As recently as August, Lee gave an S&P 500 price target of 6,600, which the market has already surpassed at over 6,700, as of this writing. However, Lee also said he could see the market hitting 7,000 this year if two things happen:

The Fed will finally cut rates, after being on 'pause' for entire 2025 [and] the ISM (Purchasing Managers' Index) will finally recover >50, after spending 28-months plus below 50 ... To us, this makes sense. We just don't know how stocks might initially react to a Fed cut. But once interest rates are reflecting a dovish Fed, this is good for the economy and stocks.

The Fed has officially cut interest rates, which clearly worked out for the market based on its current level. The latest ISM reading came in at 49.1 in September, up from August and slightly above expectations.
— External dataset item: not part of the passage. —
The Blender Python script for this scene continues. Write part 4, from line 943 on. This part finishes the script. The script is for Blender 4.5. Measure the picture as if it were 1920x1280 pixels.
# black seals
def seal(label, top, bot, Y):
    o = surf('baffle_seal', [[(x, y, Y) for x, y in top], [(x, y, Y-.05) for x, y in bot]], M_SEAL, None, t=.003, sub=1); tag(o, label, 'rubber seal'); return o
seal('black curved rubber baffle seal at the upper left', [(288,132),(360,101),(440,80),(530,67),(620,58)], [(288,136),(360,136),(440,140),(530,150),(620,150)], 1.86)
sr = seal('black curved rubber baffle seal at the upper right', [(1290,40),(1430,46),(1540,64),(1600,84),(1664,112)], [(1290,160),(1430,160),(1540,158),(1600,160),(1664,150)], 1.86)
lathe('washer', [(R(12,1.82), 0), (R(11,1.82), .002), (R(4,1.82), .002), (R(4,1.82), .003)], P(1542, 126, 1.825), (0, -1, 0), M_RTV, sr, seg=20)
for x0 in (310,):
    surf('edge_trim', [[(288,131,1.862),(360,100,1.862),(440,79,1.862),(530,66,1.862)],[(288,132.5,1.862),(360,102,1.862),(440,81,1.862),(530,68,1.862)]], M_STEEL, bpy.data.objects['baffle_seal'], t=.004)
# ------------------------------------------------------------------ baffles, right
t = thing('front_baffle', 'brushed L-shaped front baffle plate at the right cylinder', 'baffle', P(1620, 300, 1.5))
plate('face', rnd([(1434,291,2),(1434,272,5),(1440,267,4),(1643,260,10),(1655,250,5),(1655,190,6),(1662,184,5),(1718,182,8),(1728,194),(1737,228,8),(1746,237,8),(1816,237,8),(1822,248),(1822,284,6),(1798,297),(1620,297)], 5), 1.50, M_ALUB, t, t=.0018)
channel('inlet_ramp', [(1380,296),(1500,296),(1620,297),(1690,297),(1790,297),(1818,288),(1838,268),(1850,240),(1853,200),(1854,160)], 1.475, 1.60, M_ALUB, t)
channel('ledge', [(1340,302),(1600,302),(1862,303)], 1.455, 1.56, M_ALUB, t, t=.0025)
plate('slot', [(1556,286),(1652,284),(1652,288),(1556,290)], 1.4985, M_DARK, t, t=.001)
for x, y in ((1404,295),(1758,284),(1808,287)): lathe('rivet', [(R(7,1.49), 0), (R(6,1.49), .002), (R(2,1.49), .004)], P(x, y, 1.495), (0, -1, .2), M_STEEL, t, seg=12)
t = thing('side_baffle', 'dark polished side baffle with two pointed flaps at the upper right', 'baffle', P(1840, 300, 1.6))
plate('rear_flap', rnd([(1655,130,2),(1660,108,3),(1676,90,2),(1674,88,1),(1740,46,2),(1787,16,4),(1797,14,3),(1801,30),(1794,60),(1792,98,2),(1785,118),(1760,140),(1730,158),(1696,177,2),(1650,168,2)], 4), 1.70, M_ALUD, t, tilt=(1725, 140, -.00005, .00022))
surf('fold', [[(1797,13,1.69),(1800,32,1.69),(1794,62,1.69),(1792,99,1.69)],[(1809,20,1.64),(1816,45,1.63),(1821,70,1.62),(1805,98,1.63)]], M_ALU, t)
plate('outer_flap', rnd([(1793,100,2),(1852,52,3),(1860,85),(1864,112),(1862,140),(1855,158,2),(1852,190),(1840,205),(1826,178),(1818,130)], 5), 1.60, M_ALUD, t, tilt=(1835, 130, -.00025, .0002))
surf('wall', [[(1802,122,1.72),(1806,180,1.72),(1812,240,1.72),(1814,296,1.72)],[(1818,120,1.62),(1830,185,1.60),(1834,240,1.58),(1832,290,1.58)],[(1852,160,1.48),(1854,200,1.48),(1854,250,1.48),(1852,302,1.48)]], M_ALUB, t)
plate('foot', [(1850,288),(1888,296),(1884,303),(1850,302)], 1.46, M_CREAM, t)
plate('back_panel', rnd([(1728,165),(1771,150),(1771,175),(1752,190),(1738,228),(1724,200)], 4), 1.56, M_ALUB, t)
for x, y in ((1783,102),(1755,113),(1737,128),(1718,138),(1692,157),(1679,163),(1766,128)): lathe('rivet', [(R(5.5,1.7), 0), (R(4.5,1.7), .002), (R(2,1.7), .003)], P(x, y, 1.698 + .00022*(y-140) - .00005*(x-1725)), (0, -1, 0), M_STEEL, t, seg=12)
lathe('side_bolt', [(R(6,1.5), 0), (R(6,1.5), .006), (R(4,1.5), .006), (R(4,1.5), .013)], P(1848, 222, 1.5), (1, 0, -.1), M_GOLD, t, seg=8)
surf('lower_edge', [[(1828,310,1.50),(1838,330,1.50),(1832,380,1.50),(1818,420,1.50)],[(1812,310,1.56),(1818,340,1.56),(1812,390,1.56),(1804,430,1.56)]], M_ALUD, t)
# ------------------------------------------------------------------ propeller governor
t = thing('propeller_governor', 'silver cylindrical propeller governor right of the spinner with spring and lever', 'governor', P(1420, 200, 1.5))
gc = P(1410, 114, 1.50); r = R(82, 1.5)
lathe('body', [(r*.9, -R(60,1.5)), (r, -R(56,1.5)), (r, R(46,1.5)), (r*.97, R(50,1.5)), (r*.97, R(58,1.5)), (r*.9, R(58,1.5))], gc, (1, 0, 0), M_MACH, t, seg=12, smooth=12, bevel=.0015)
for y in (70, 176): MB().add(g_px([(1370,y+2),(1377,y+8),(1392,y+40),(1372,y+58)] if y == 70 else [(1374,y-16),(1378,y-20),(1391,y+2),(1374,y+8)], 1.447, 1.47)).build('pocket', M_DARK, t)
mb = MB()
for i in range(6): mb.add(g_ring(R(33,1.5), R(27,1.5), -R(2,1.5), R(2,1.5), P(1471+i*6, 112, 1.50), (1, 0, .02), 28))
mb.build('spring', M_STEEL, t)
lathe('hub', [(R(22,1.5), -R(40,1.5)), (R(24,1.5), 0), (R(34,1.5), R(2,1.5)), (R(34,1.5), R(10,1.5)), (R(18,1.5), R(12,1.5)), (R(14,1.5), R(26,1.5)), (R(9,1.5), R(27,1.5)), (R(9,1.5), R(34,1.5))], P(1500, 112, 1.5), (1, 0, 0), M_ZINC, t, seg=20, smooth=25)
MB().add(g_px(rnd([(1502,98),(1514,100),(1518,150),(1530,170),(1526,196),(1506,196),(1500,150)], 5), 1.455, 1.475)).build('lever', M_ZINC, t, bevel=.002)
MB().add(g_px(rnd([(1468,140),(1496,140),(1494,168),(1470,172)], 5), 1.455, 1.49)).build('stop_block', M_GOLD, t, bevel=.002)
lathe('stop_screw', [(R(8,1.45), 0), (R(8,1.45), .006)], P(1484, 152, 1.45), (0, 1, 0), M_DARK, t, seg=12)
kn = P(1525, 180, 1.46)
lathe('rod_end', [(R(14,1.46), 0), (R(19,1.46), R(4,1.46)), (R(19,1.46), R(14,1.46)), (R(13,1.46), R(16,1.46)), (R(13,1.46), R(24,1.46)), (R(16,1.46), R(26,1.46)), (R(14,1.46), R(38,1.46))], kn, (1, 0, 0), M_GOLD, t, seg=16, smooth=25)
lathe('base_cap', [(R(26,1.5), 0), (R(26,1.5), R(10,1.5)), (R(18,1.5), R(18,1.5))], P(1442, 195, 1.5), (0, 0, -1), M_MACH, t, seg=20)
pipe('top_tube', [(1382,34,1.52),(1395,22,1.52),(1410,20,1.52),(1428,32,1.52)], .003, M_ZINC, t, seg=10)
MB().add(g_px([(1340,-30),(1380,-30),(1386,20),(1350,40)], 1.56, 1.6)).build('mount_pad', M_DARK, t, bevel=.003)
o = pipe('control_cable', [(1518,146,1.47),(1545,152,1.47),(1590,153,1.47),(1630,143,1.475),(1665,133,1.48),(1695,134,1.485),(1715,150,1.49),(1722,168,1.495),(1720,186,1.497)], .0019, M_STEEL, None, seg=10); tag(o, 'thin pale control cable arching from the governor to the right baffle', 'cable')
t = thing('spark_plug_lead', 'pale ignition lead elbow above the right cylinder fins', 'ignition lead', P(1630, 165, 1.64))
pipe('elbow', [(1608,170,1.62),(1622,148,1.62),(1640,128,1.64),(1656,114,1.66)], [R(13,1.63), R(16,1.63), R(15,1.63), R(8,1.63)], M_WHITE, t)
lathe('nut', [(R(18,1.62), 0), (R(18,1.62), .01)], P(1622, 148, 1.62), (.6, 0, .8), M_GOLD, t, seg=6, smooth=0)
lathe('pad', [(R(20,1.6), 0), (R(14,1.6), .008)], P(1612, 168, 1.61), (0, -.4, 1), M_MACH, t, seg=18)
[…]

A reading over 50 indicates economic expansion.

Lee previously said in 2024 that the S&P 500 could reach 15,000 by 2030, implying 124% over the next five years. Lee's bullish sentiment has to do with the fact that the large cohort of millennials is about to enter their prime buying years (ages 30 to 50). In addition, AI and related spending will power this boom with more money flowing into tech stocks and higher valuations for the S&P 500.

Is the S&P 500 poised to run?

Historically, those who hold the broader market for five and 10 years tend to do well. Many trends Lee discussed are materializing from more concentration in the large tech stocks that are pursuing AI, as well as those benefitting from the enormous AI infrastructure spending now underway. While I don't think AI is a fad, I'm also not quite sure it will move linearly. Instead, I think its movement will be similar to how the internet boom suffered setbacks, which is why investors can't rule out a pullback.

Based on everything that has happened, one would also think that the economy has to find a recession at some point, although admittedly, it's very hard to see a severe recession in the near term based on recent economic data. My biggest concern is a stagflation scenario where unemployment rises and inflation remains elevated, making it difficult for the Federal Reserve to achieve its dual mandate.

Ultimately, investors with a long-term investing horizon can keep buying and owning the market. However, because the market is at all-time highs, I continue to recommend a dollar-cost averaging approach to smooth out your cost basis over time and better prepare for volatility.